Approdato in aula il caso, risalente a otto anni fa, di presunto abuso di potere da parte di due agenti di polizia
Non è facile ricordare i fatti a distanza di otto anni, e per i due imputati sembra non essere facile rievocare i fatti avvenuti nel 2015, anno in cui sono accusati di aver malmenato un venditore di rose pachistano. I due agenti, presenti mercoledì in aula della Pretura penale di Bellinzona, sono un 42enne in forze alla Polizia Malcantone ovest, già coinvolto in altri procedimenti e difeso dall'avvocata Maria Galliani, e un 41enne, tutt'ora impiegato nella Polizia della Città di Lugano, rappresentato da Luca Gandolfi.

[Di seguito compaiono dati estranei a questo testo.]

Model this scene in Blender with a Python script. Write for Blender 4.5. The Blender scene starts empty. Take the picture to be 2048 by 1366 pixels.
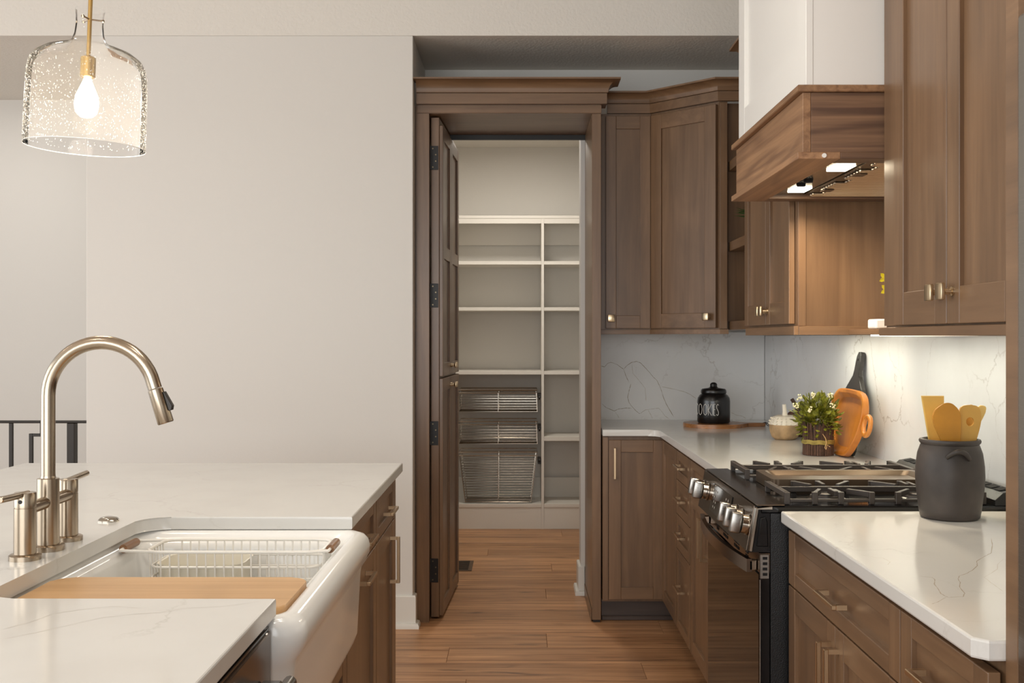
import bpy, bmesh, math, random
from mathutils import Matrix, Vector
random.seed(7)
PI = math.pi
S = bpy.context.scene
COL = S.collection

# ------------------------------------------------------------------ camera, world, lights, exposure
EYE = 1.344
cd = bpy.data.cameras.new('camera'); cam = bpy.data.objects.new('camera', cd); COL.objects.link(cam)
cam.location = (0, 0, EYE); cam.rotation_euler = (PI / 2, 0, 0)
cd.sensor_width = 36; cd.lens = 2180 * 36 / 2048
cd.shift_x = -16 / 2048; cd.shift_y = -8 / 2048; cd.clip_start = 0.05
S.camera = cam
S.view_settings.view_transform = 'Standard'; S.view_settings.look = 'None'
S.view_settings.gamma = 1; S.view_settings.use_curve_mapping = False
S.view_settings.exposure = 0.38
S.cycles.use_denoising = True
S.cycles.max_bounces = 8; S.cycles.diffuse_bounces = 4; S.cycles.glossy_bounces = 4
S.cycles.transparent_max_bounces = 12; S.cycles.caustics_reflective = False; S.cycles.caustics_refractive = False
S.cycles.sample_clamp_indirect = 6

W = bpy.data.worlds.new('world'); S.world = W; W.use_nodes = True
W.node_tree.nodes['Background'].inputs[0].default_value = (.96, .985, 1, 1)
W.node_tree.nodes['Background'].inputs[1].default_value = 0.66

def area(name, loc, rot, sx, sy, power, col=(1, .95, .88), spread=180):
    l = bpy.data.lights.new(name, 'AREA'); l.shape = 'RECTANGLE'; l.size = sx; l.size_y = sy
    l.energy = power; l.color = col; l.spread = math.radians(spread)
    o = bpy.data.objects.new(name, l); COL.objects.link(o); o.location = loc; o.rotation_euler = rot
    return o
# daylight from the big windows behind and to the left of the camera
area('window_light', (-1.6, -3.2, 1.5), (PI / 2, 0, 0), 4.6, 2.4, 112, (.955, .985, 1))
area('window_light', (-4.6, 1.5, 1.45), (PI / 2, 0, -PI / 2), 3.6, 2.2, 62, (.955, .985, 1))
# recessed downlights of the main room and the hall / pantry ceilings
for (x, y, w) in ((-.15, 1.0, 3), (-.15, 2.5, 2.6), (.15, 1.9, 3.6), (-1.7, 1.2, 2.6), (-1.7, 3.4, 2.6), (-3.2, 2.4, 2.6)):
    d = area('downlight', (x, y, 3.0), (0, 0, 0), .12, .12, w, (1, .94, .85), 140); d.data.shape = 'DISK'
area('hall_light', (-2.9, 5.65, 2.70), (0, 0, 0), .6, .4, 3.2, (1, .97, .92))
area('pantry_light', (-.1, 6.75, 2.70), (0, 0, 0), .25, .25, 14, (1, .94, .85))
# LED tape under the wall cabinets and an added strip under the ledge
LED = (1, .985, .80)
area('cabinet_or_added_led', (1.13, 3.92, 1.352), (0, 0, 0), .03, .70, 1.35, LED)
area('cabinet_or_added_led', (1.235, 2.1, 1.353), (0, 0, 0), .03, 1.0, .25, LED)
area('cabinet_or_added_led', (1.12, 3.07, 1.3465), (0, 0, 0), .03, .74, 1.0, LED)  # no cabinet here: added to brighten the range wall
# hood lamps
for y in (2.88, 3.305):
    area('hood_lamp', (.848, y, 1.787), (0, 0, 0), .04, .06, 2.6, (1, .84, .62), 150)

# ------------------------------------------------------------------ material helpers
def lin(r, g, b):
    f = lambda c: (c / 255 / 12.92) if c / 255 <= .04045 else ((c / 255 + .055) / 1.055) ** 2.4
    return (f(r), f(g), f(b), 1)

def newmat(name):
    m = bpy.data.materials.new(name); m.use_nodes = True
    n = m.node_tree.nodes; return m, n, m.node_tree.links, n['Principled BSDF']

def plain(name, col, rough=.5, metal=0, spec=.5, coat=0, bump=0, bscale=200, emit=None, estr=0, var=0, vscale=8):
    m, n, l, b = newmat(name)
    b.inputs['Base Color'].default_value = col; b.inputs['Roughness'].default_value = rough
    b.inputs['Metallic'].default_value = metal; b.inputs['Specular IOR Level'].default_value = spec
    b.inputs['Coat Weight'].default_value = coat; b.inputs['Coat Roughness'].default_value = .08
    if emit:
        b.inputs['Emission Color'].default_value = emit; b.inputs['Emission Strength'].default_value = estr
    tc = n.new('ShaderNodeTexCoord')
    if bump:
        t = n.new('ShaderNodeTexNoise'); t.inputs['Scale'].default_value = bscale; t.inputs['Detail'].default_value = 3
        l.new(tc.outputs['Object'], t.inputs['Vector'])
        bp = n.new('ShaderNodeBump'); bp.inputs['Strength'].default_value = bump; bp.inputs['Distance'].default_value = .004
        l.new(t.outputs['Fac'], bp.inputs['Height']); l.new(bp.outputs['Normal'], b.inputs['Normal'])
    if var:
        t = n.new('ShaderNodeTexNoise'); t.inputs['Scale'].default_value = vscale; t.inputs['Detail'].default_value = 5
        l.new(tc.outputs['Object'], t.inputs['Vector'])
        mx = n.new('ShaderNodeMix'); mx.data_type = 'RGBA'
        mx.inputs['A'].default_value = col
        mx.inputs['B'].default_value = tuple(min(1, c * (1 - var)) for c in col[:3]) + (1,)
        r = n.new('ShaderNodeMapRange'); r.inputs['From Min'].default_value = .35; r.inputs['From Max'].default_value = .65
        l.new(t.outputs['Fac'], r.inputs['Value']); l.new(r.outputs['Result'], mx.inputs['Factor'])
        l.new(mx.outputs['Result'], b.inputs['Base Color'])
    return m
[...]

Entrambi sono accusati di abuso di autorità per i fatti sopracitati, mentre sul 42enne pende anche l'imputazione di lesioni semplici, per aver causato la rottura del timpano dell'ambulante durante il pestaggio. Quest'ultimo, presente al procedimento come accusatore privato e rappresentato dall'avvocato Nadir Guglielmoni, sarà sentito nel pomeriggio. Per entrambi gli imputati sono state chieste pene pecuniarie, sospese per due anni.
Come detto, gran parte dell'interrogatorio è stato contraddistinto da svariati «non ricordo», del tutto comprensibile vista la distanza dai fatti. Ad ogni modo, entrambi gli agenti contestano i fatti e il 41enne ha avanzato l'ipotesi che l'accusatore abbia «tirato su questo polverone» con l'intenzione di essere risarcito finanziarmene. «Per me è stata una situazione surreale – ha dichiarato davanti al giudice Simone Quattropani –, perché nonostante quello di cui sono stato accusato, in seguito mi si avvicinava e diceva che in fondo ero bravo e che dovevo dargli una mano con i soldi. Ho avuto l'impressione che venisse imbeccato da qualcuno, perché affermava di avere amici che lo avrebbero aiutato a rimanere in Svizzera».